### Request
Quote exactly the lines between the line containing "Keep writing the" and the line containing "k.build('hoop_net', M_TWINE, ring)", counting those two lines as part of the range. Leave the rest out.

:: Data supplied ::

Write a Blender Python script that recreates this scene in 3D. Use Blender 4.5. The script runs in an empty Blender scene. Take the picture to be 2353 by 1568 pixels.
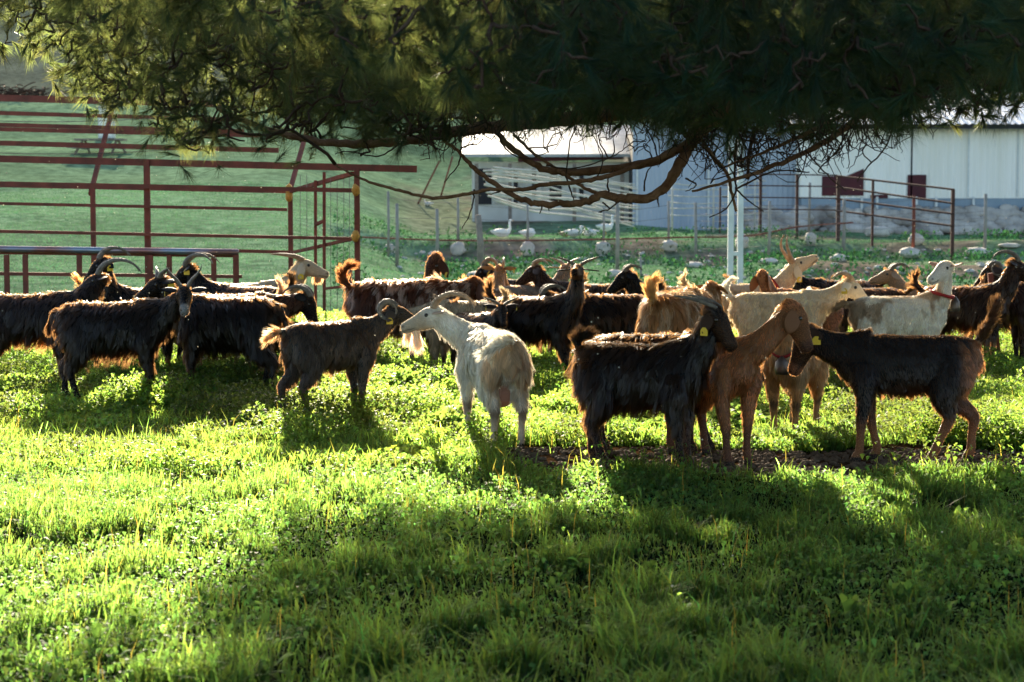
import bpy, math, random
import numpy as np
from mathutils import Vector, Matrix
rnd = random.Random(7)
rng = np.random.default_rng(11)
SC = bpy.context.scene
COL = SC.collection
R = math.radians

# ------------------------------------------------------------------ camera, sky, sun
PITCH = math.atan(344/4575)
cam_d = bpy.data.cameras.new('camera'); cam = bpy.data.objects.new('camera', cam_d); COL.objects.link(cam)
cam.location = (0, 0, 1.6); cam.rotation_euler = (math.pi/2-PITCH, 0, 0)
cam_d.lens = 70; cam_d.sensor_width = 36; cam_d.clip_end = 2000; cam_d.clip_start = .1
cam_d.dof.use_dof = True; cam_d.dof.focus_distance = 12.4; cam_d.dof.aperture_fstop = 5.0
SC.camera = cam
SUN_EL, SUN_AZ = R(17), R(-7)
w = bpy.data.worlds.new('World'); SC.world = w; w.use_nodes = True
nt = w.node_tree
sky = nt.nodes.new('ShaderNodeTexSky'); sky.sky_type = 'NISHITA'; sky.sun_disc = False
sky.sun_elevation = SUN_EL; sky.sun_rotation = SUN_AZ; sky.altitude = 100; sky.dust_density = 1.5
nt.links.new(sky.outputs[0], nt.nodes['Background'].inputs[0]); nt.nodes['Background'].inputs[1].default_value = .10
sun_d = bpy.data.lights.new('sun', 'SUN'); sun = bpy.data.objects.new('sun', sun_d); COL.objects.link(sun)
sun_d.energy = 5.0; sun_d.angle = R(.55); sun_d.color = (1, .86, .64)
S = Vector((math.sin(SUN_AZ)*math.cos(SUN_EL), math.cos(SUN_AZ)*math.cos(SUN_EL), math.sin(SUN_EL)))
sun.rotation_euler = S.to_track_quat('Z', 'Y').to_euler(); sun.location = (0, 30, 30)
SC.view_settings.view_transform = 'Standard'; SC.view_settings.look = 'None'
SC.view_settings.exposure = 1.78; SC.view_settings.gamma = 1
SC.cycles.use_denoising = True
SC.cycles.max_bounces = 6; SC.cycles.transparent_max_bounces = 8
SC.cycles.sample_clamp_indirect = 1.5; SC.cycles.sample_clamp_direct = 5

# ------------------------------------------------------------------ pixel helpers (2353 x 1568 view of the photo)
cp, sp_ = math.cos(PITCH), math.sin(PITCH)
def ray(px, py):
    x = (px-1176.5)/4575; y = (784-py)/4575
    return np.array([x, y*sp_+cp, y*cp-sp_])
def at(px, py, Y):
    d = ray(px, py); return np.array([0, 0, 1.6])+d*(Y/d[1])
def smooth(a, b, x):
    t = np.clip((np.asarray(x, float)-a)/(b-a), 0, 1); return t*t*(3-2*t)
_lat = np.random.default_rng(3).random((256, 256))
def noise(x, y):
    x = np.asarray(x, float); y = np.asarray(y, float)
    xi = np.floor(x).astype(int); yi = np.floor(y).astype(int); fx = x-xi; fy = y-yi
    fx = fx*fx*(3-2*fx); fy = fy*fy*(3-2*fy)
    g = lambda a, b: _lat[a & 255, b & 255]
    return (g(xi, yi)*(1-fx)+g(xi+1, yi)*fx)*(1-fy)+(g(xi, yi+1)*(1-fx)+g(xi+1, yi+1)*fx)*fy
def fbm(x, y, o=3):
    v = 0; a = .5; t = 0
    for i in range(o):
        v = v+a*noise(x*2**i+17*i, y*2**i+31*i); t += a; a *= .5
    return v/t
YL = [-50, 24, 30, 40, 60, 80, 100, 130, 160, 190, 215, 300]; ZL = [0, 0, .12, .52, 1.7, 3.5, 6.0, 10.2, 15.8, 20.5, 20.5, 6]
YR = [-50, 24, 43, 46.6, 48.4, 60, 66, 90, 130, 170, 190, 215, 300]; ZR = [0, 0, -.08, -.1, .4, .32, .5, 3.0, 12, 20, 21, 20, 6]
def terrain(x, y):
    x = np.asarray(x, float); y = np.asarray(y, float)
    u = x/np.maximum(y, 8)
    wl = smooth(-.035, -.12, u)
    yj = y+(fbm(x*.25, y*.25)-.5)*2.2*smooth(30, 42, y)
    z = np.interp(yj, YL, ZL)*wl+np.interp(yj, YR, ZR)*(1-wl)
    z = z+(fbm(x*.5, y*.5)-.5)*.10*smooth(5, 9, y)+(fbm(x*.15+9, y*.15)-.5)*.5*smooth(30, 60, y)
    # a low second bank in front of the right hand fence
    z = z+.22*smooth(.09, .14, u)*smooth(37, 38.5, y+(fbm(x*.4, 3)-.5)*3)*smooth(46, 41, y)
    # weedy mound in the middle of the meadow
    return z+.10*np.exp(-((x+1.1)/.9)**2-((y-15.0)/1.3)**2)
def G(px, py):
    d = ray(px, py); o = np.array([0, 0, 1.6]); Y = np.arange(5, 300, .04); P = o[None]+d[None]*(Y/d[1])[:, None]
    hit = P[:, 2] < terrain(P[:, 0], P[:, 1]); i = int(np.argmax(hit)) if hit.any() else len(Y)-1
    p = P[i]; p[2] = float(terrain(p[0], p[1])); return p
def pix(x, y, z):   # world -> photo pixels, for working out masks on the ground
    dz = z-1.6; f = y*cp-dz*sp_; u = y*sp_+dz*cp
    return 1176.5+4575*x/f, 784-4575*u/f

# ------------------------------------------------------------------ mesh helpers
class MB:
    def __init__(s): s.v = []; s.f3 = []; s.f4 = []; s.c = []; s.n = 0
    def add(s, v, f3=None, f4=None, c=None):
        v = np.asarray(v, float).reshape(-1, 3)
        if f3 is not None and len(f3): s.f3.append(np.asarray(f3)+s.n)
        if f4 is not None and len(f4): s.f4.append(np.asarray(f4)+s.n)
        s.v.append(v); s.n += len(v)
        if c is not None:
            c = np.asarray(c, float)
            if c.ndim == 1: c = np.repeat(c[None], len(v), 0)
            s.c.append(c)
    def mesh(s, name, mat=None, flat=False):
        V = np.concatenate(s.v); me = bpy.data.meshes.new(name)
        f3 = np.concatenate(s.f3) if s.f3 else np.zeros((0, 3), int)
        f4 = np.concatenate(s.f4) if s.f4 else np.zeros((0, 4), int)
        me.vertices.add(len(V)); me.vertices.foreach_set('co', V.astype('f').ravel())
        me.loops.add(f3.size+f4.size)
        me.loops.foreach_set('vertex_index', np.concatenate([f3.ravel(), f4.ravel()]).astype('i'))
        me.polygons.add(len(f3)+len(f4))
        st = np.concatenate([np.arange(len(f3))*3, f3.size+np.arange(len(f4))*4]).astype('i')
        me.polygons.foreach_set('loop_start', st)
        me.polygons.foreach_set('use_smooth', np.full(len(st), not flat))
        me.update(calc_edges=True)
        if s.c:
            C = np.concatenate(s.c); setcol(me, C)
        if mat: me.materials.append(mat)
        return me
    def obj(s, name, mat, parent=None, flat=False):
        o = bpy.data.objects.new(name, s.mesh(name, mat, flat)); COL.objects.link(o)
        if parent is not None: o.parent = parent
        return o
def setcol(me, C):
    a = me.color_attributes.new('Col', 'FLOAT_COLOR', 'POINT')
    C = np.concatenate([np.clip(C, 0, 1), np.ones((len(C), 1))], 1); a.data.foreach_set('color', C.astype('f').ravel())
def nrm(a, ax=-1): return a/np.maximum(np.linalg.norm(a, axis=ax, keepdims=True), 1e-9)
def loft(mb, P, W, H, side, n=12, c=None):
    P = np.asarray(P, float); k = len(P); T = nrm(np.gradient(P, axis=0))
    sd = np.asarray(side, float)
    if sd.ndim == 1: sd = np.repeat(sd[None], k, 0)
    U = nrm(np.cross(T, sd)); Sd = np.cross(U, T)
    a = np.arange(n)*2*math.pi/n
    W = np.broadcast_to(np.asarray(W, float), (k,)); H = np.broadcast_to(np.asarray(H, float), (k,))
    V = P[:, None]+Sd[:, None]*(W[:, None]*np.cos(a))[..., None]+U[:, None]*(H[:, None]*np.sin(a))[..., None]
    V = V.reshape(-1, 3); V = np.concatenate([V, P[:1], P[-1:]])
    i = np.arange(k-1)[:, None]*n; j = np.arange(n)[None]; j2 = (j+1) % n
    f4 = np.stack([i+j, i+j2, i+n+j2, i+n+j], -1).reshape(-1, 4)[:, ::-1]
    jj = np.arange(n); b = (k-1)*n
    f3 = np.concatenate([np.stack([np.full(n, k*n), (jj+1) % n, jj], 1)[:, ::-1]*1, np.stack([np.full(n, k*n+1), b+jj, b+(jj+1) % n], 1)[:, ::-1]*1])
    mb.add(V, f3, f4, c)
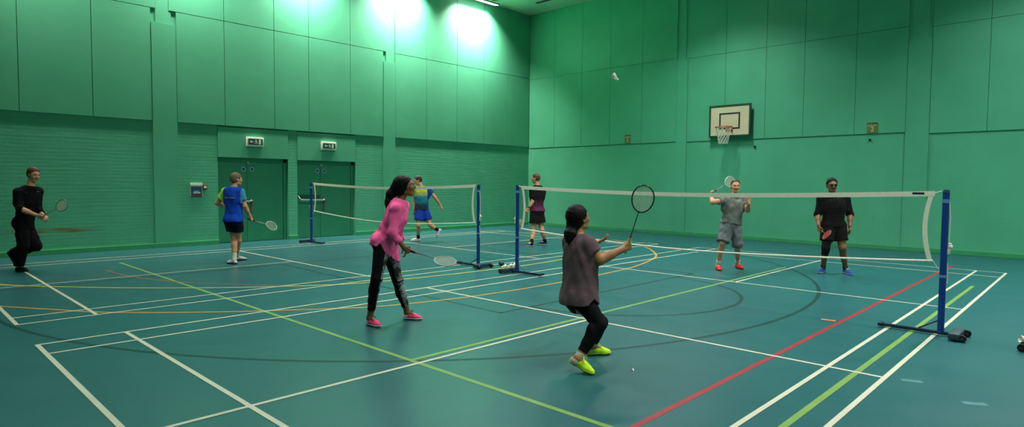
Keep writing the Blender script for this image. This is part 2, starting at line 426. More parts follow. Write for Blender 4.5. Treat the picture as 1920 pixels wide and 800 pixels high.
# basketball backboard
bx, bz = -.62, 2.97
root = empty('basketball_backboard', (bx, Q, bz), 'cream backboard with dark frame and orange ring on the far wall', 'basketball hoop')
BW, BH, BY = 1.25, .93, -.13
MB().box((0, BY, BH / 2), (BW - .06, .03, BH - .06)).build('board', M_BOARD, root)
k = MB()
for s in (-1, 1): k.box((s * (BW / 2 - .025), BY - .005, BH / 2), (.05, .05, BH), None, .004); k.box((0, BY - .005, BH / 2 + s * (BH / 2 - .025)), (BW - .101, .05, .05), None, .004)
k.build('board_frame', M_FRAMEGREEN, root)
k = MB(); iw, ih, iz = .58, .43, .46
for s in (-1, 1): k.box((s * iw / 2, BY - .016, iz), (.045, .004, ih + .045)); k.box((0, BY - .016, iz + s * ih / 2), (iw - .0455, .004, .045))
k.build('target_square', mat('black_board_paint', '#182420', .5), root)
k = MB()
for s in (-1, 1): k = MB(); k.box((s * .4, -.06, BH / 2), (.06, .12, .7)); k.build('wall_bracket', M_FRAMEGREEN, root)
rz_ = .26; rc = (0, BY - .15 - .225 - .02, rz_)
k = MB(); k.tube([(rc[0] + .225 * math.cos(a), rc[1] + .225 * math.sin(a), rz_) for a in np.linspace(0, 2 * PI, 33)[:-1]], .011, 8, True)
for s in (-1, 1): k.tube([(s * .08, BY - .02, rz_), (s * .11, rc[1] + .19, rz_)], .012)
k.box((0, BY - .025, rz_ - .03), (.2, .02, .16)); k.tube([(0, BY - .03, rz_ - .1), (0, rc[1] + .22, rz_ - .01)], .014)
ring = k.build('ring', M_RING, root, smooth=True)
k = MB()
for i in range(12):
    for s in (-1, 1):
        pts = []
        for j in range(7):
            t = j / 6; a = (i + s * j * .5) * 2 * PI / 12; r = .225 - .105 * t ** .8
            pts.append((rc[0] + r * math.cos(a), rc[1] + r * math.sin(a), rz_ - .01 - .47 * t))
        k.tube(pts, .006, 4)
k.build('hoop_net', M_TWINE, ring)

# ------------------------------------------------------------------ ceiling lights: three rows between the courts
M_LAMP = emit('lamp_diffuser', '#FFF2F2', 8.0)
M_CASE = mat('grey_lamp_case', '#8B938E', .5, .05, 10)
LIGHT_ROWS = [(-8.2, 7.73, 112, 14, 300.0), (-.57, 7.60, 122, 0, 150.0), (6.68, 7.60, 122, 0, 140.0), (13.9, 7.60, 122, 0, 120.0)]
LAMPS_Y = [(13.55, 1.0), (10.45, 1.0), (7.35, .95), (4.25, .75), (1.15, .5)]
for (lx, LZ, spr, tilt, pw) in LIGHT_ROWS:
    for i, (ly, dim) in enumerate(LAMPS_Y):
        seen = (lx == -8.2 and i == 0)
        root = empty('ceiling_light', (lx, ly, LZ), 'long white fluorescent light glowing by the ceiling corner' if seen else 'long fluorescent light hung under the ceiling, out of the picture', 'ceiling light', 'fluorescent lights in rows under the ceiling')
        root.rotation_euler = (0, math.radians(tilt), 0)
        c = MB(); c.span(-.15, .15, -.72, .72, .02, .08, .012); c.build('lamp_case', M_CASE, root)
        if lx > -8:
            for s_ in (-1, 1): c = MB(); c.cyl((0, s_ * .5, .07), (0, s_ * .5, ZC - LZ), .012, seg=8); c.build('hanger', M_CASE, root)
        MB().span(-.125, .125, -.69, .69, .0, .03, .01).build('diffuser', M_LAMP, root)
        ld = bpy.data.lights.new('lamp_glow', 'AREA'); ld.shape = 'RECTANGLE'; ld.size = .22; ld.size_y = 1.35
        ld.energy = pw * (dim if lx > -8 else (1.0, .95, .62, .5, .4)[i]); ld.spread = math.radians(spr); ld.color = (1.0, .96, .93) if lx > -8 else (1.0, .87, .77)
        lo = bpy.data.objects.new('lamp_glow', ld); COL.objects.link(lo); lo.parent = root; lo.location = (0, 0, -.006)
k = MB(); k.span(-7.35, -6.3, 15.35, 15.47, ZC - .02, ZC + .001)
for q in range(3): k.span(-7.33, -6.32, 15.368 + q * .034, 15.378 + q * .034, ZC - .026, ZC - .018)
tag(k.build('ceiling_vent', mat('dark_vent', '#27352B', .6), None, (-6.8, 15.41, ZC)), 'thin dark slot vent in the ceiling near the corner', 'vent')

# ------------------------------------------------------------------ floor markings (paint on the floor)
Z = .0012
def smooth_line(pts, n=10):
    P = [np.array(p, float) for p in pts]; P = [2 * P[0] - P[1]] + P + [2 * P[-1] - P[-2]]; out = []
    for i in range(1, len(P) - 2):
        for t in np.linspace(0, 1, n, endpoint=False):
            p0, p1, p2, p3 = P[i - 1:i + 3]
            out.append(.5 * (2 * p1 + (p2 - p0) * t + (2 * p0 - 5 * p1 + 4 * p2 - p3) * t * t + (3 * p1 - p0 - 3 * p2 + p3) * t ** 3))
    out.append(P[-2]); return out
def arc(cx, cy, r, a0, a1, n=60): return [(cx + r * math.cos(a), cy + r * math.sin(a)) for a in np.linspace(a0, a1, n)]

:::

### Solution to this task
Keep writing the Blender script for this image. This is part 2, starting at line 426. More parts follow. Write for Blender 4.5. Treat the picture as 1920 pixels wide and 800 pixels high.
# basketball backboard
bx, bz = -.62, 2.97
root = empty('basketball_backboard', (bx, Q, bz), 'cream backboard with dark frame and orange ring on the far wall', 'basketball hoop')
BW, BH, BY = 1.25, .93, -.13
MB().box((0, BY, BH / 2), (BW - .06, .03, BH - .06)).build('board', M_BOARD, root)
k = MB()
for s in (-1, 1): k.box((s * (BW / 2 - .025), BY - .005, BH / 2), (.05, .05, BH), None, .004); k.box((0, BY - .005, BH / 2 + s * (BH / 2 - .025)), (BW - .101, .05, .05), None, .004)
k.build('board_frame', M_FRAMEGREEN, root)
k = MB(); iw, ih, iz = .58, .43, .46
for s in (-1, 1): k.box((s * iw / 2, BY - .016, iz), (.045, .004, ih + .045)); k.box((0, BY - .016, iz + s * ih / 2), (iw - .0455, .004, .045))
k.build('target_square', mat('black_board_paint', '#182420', .5), root)
k = MB()
for s in (-1, 1): k = MB(); k.box((s * .4, -.06, BH / 2), (.06, .12, .7)); k.build('wall_bracket', M_FRAMEGREEN, root)
rz_ = .26; rc = (0, BY - .15 - .225 - .02, rz_)
k = MB(); k.tube([(rc[0] + .225 * math.cos(a), rc[1] + .225 * math.sin(a), rz_) for a in np.linspace(0, 2 * PI, 33)[:-1]], .011, 8, True)
for s in (-1, 1): k.tube([(s * .08, BY - .02, rz_), (s * .11, rc[1] + .19, rz_)], .012)
k.box((0, BY - .025, rz_ - .03), (.2, .02, .16)); k.tube([(0, BY - .03, rz_ - .1), (0, rc[1] + .22, rz_ - .01)], .014)
ring = k.build('ring', M_RING, root, smooth=True)
k = MB()
for i in range(12):
    for s in (-1, 1):
        pts = []
        for j in range(7):
            t = j / 6; a = (i + s * j * .5) * 2 * PI / 12; r = .225 - .105 * t ** .8
            pts.append((rc[0] + r * math.cos(a), rc[1] + r * math.sin(a), rz_ - .01 - .47 * t))
        k.tube(pts, .006, 4)
k.build('hoop_net', M_TWINE, ring)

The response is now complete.